Raquel chama a atenção para o fato do discurso da cooperação entre setores acontecer, aparentemente, sem conflitos. “A Saúde Digital é um campo interessantíssimo para observar a proposta de cooperação, de conciliação entre setores, de trabalho conjunto, e a gente sabe que tem conflitos entre o que é o objetivo da saúde pública e o objetivo do lucro em cima da saúde”, assinala. Ela afirma que é necessário uma certa ruptura com essa lógica, para não permitir que lógicas autorizem a mercantilização da saúde, o que também é contrário às nossas prerrogativas. “Se a gente observar, o nosso sistema de saúde tem uma lógica de complementaridade da iniciativa privada, mas não fala de cooperação em nenhum momento”.
Investimentos – Um recente estudo do IBGE apontou a importância do investimento na área da saúde. Segundo o Instituto, o Brasil investe apenas 4% de seu PIB na área da saúde, valores muito menores que diversos outros países, inclusive da América Latina, como o Chile. Paralelamente a isso, o atual ministro da Fazenda, Fernando Haddad, declarou que haverá uma redução em áreas como saúde e educação nas próximas décadas. Joyce indica que isso simboliza para a Saúde Digital, um desinvestimento em infraestruturas tecnológicas e cada vez mais para a contratação de tecnologias privadas.
Apesar disso, as debatedoras apontaram alguns avanços no cenário brasileiro. “Quando a gente pensa na perspectiva da saúde digital o que a gente desenha neste exato momento na saúde brasileira: a gente tem um grande avanço que a gente tem a primeira secretaria de informação e digitalização do Brasil. A Secretaria de Informação e Saúde Digital – SEIDIGI vem com uma proposta de trazer inovação, modernização, de trazer a perspectiva da Saúde digital mais consolidada”, afirma Joyce. Porém, quando nós olhamos as infraestruturas que estão permeando o governo federal, os datas-centers onde os dados estão sendo armazenados, dentro dessa perspectiva os dados tanto a forma como eles estão sendo armazenados quanto eles estão sendo processados por sistemas algorítmicos, tem sido feito pelo setor privado.

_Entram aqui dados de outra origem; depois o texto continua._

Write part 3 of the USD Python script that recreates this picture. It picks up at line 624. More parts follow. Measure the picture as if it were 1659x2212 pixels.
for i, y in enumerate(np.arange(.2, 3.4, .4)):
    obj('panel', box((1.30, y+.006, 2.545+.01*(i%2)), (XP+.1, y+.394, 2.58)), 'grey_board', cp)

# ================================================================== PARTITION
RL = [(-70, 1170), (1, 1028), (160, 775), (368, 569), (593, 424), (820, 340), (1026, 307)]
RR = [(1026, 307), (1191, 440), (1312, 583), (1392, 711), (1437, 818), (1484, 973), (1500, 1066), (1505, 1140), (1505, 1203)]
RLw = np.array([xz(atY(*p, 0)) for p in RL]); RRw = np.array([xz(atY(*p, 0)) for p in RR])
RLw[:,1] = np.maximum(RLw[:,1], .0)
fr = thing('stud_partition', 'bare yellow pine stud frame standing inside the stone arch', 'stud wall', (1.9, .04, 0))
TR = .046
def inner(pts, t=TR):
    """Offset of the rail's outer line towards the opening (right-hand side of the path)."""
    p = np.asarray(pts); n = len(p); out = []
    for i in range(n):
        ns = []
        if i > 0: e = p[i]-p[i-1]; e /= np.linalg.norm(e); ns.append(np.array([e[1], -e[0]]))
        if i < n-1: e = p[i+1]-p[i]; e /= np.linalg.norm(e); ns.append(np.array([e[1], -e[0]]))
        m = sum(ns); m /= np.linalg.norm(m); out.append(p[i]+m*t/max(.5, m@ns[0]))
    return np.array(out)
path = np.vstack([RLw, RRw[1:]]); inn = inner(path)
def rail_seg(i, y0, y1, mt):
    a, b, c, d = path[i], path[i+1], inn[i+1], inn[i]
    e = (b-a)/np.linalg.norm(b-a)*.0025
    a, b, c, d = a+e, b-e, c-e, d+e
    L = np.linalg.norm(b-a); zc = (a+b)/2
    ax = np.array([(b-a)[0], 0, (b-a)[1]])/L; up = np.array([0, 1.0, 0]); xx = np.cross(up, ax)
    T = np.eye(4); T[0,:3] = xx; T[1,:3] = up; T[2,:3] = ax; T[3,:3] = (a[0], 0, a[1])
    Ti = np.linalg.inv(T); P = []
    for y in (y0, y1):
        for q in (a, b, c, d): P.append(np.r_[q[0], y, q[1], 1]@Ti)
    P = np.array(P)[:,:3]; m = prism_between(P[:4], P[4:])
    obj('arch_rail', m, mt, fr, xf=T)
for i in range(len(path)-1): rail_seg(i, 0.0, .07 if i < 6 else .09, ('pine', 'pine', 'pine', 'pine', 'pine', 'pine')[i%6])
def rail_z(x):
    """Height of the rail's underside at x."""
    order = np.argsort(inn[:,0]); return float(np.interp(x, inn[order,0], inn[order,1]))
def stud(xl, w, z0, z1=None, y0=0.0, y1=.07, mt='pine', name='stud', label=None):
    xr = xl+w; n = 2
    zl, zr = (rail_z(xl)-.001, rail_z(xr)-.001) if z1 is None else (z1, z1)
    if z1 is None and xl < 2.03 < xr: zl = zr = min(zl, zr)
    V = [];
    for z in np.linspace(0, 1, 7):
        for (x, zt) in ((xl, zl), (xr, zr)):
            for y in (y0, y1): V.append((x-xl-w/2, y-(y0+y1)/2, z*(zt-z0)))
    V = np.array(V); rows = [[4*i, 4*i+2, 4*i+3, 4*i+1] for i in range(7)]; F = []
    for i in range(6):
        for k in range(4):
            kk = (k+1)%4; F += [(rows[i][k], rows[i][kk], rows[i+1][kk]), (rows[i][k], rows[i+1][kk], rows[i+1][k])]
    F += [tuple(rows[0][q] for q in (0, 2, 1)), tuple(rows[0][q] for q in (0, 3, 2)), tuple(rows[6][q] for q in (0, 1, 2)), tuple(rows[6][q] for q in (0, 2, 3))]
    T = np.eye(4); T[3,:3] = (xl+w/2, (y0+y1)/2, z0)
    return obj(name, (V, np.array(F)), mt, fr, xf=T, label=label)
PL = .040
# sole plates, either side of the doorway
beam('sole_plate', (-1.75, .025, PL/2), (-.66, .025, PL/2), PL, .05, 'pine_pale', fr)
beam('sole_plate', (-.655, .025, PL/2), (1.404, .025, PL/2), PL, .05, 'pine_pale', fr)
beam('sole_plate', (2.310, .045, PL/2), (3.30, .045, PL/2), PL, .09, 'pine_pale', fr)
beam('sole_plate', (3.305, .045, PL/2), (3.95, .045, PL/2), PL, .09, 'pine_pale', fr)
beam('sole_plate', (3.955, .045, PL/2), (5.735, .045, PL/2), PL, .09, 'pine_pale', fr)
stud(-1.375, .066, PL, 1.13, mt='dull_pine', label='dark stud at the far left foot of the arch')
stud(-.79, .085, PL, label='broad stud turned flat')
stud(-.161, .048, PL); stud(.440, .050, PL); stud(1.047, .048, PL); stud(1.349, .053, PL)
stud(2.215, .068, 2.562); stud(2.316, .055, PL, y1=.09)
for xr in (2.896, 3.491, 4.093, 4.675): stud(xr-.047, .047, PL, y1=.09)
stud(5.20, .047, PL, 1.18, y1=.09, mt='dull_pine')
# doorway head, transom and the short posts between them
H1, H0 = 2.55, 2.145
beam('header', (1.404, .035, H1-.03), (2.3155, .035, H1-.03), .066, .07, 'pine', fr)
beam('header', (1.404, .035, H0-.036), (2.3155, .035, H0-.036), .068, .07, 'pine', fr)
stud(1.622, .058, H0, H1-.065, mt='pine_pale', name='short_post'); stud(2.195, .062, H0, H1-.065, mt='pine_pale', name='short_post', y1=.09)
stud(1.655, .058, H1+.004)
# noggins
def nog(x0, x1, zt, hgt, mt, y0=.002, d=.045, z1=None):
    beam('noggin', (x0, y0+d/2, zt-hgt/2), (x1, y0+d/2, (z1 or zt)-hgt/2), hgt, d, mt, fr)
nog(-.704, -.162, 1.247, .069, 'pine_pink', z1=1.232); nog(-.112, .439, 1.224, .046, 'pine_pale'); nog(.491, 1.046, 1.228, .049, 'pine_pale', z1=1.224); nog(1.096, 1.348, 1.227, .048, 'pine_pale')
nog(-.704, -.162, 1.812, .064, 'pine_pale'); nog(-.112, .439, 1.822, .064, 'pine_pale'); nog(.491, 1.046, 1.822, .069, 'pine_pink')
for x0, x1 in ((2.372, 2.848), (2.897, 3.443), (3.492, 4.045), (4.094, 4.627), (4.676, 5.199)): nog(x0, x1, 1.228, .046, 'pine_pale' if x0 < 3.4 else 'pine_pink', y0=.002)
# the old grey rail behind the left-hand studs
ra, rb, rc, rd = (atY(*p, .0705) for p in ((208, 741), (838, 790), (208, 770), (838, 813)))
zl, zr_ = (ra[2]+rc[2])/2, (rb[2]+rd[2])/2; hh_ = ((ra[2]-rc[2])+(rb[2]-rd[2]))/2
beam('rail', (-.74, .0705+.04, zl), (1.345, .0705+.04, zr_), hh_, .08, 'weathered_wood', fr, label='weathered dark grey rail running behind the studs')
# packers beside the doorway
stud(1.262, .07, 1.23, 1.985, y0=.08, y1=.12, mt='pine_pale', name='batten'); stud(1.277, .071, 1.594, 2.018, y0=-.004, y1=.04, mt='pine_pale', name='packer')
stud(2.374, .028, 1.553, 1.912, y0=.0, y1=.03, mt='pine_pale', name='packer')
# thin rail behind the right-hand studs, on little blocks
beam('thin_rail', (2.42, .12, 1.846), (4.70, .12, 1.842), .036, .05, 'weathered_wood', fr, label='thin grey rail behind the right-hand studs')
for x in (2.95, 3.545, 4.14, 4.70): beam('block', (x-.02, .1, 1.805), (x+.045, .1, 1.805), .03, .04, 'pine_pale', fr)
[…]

“Falta uma política de Soberania de dados e uma política de soberania digital dentro do país. A SEIDIGI, junto com o Ministério da Saúde, têm total condição de desenvolver uma política de desenvolvimento da Saúde Digital Nacional”, alega Joyce que acrescenta que o Brasil tem condição de desenvolver isso. “Temos grandes centros de pesquisa, grandes universidades no Brasil, excelentes pesquisadoras e pesquisadores que com certeza poderiam atuar na construção dessa Saúde Digital. O que eu vejo que falta é uma política econômica voltada a isso”.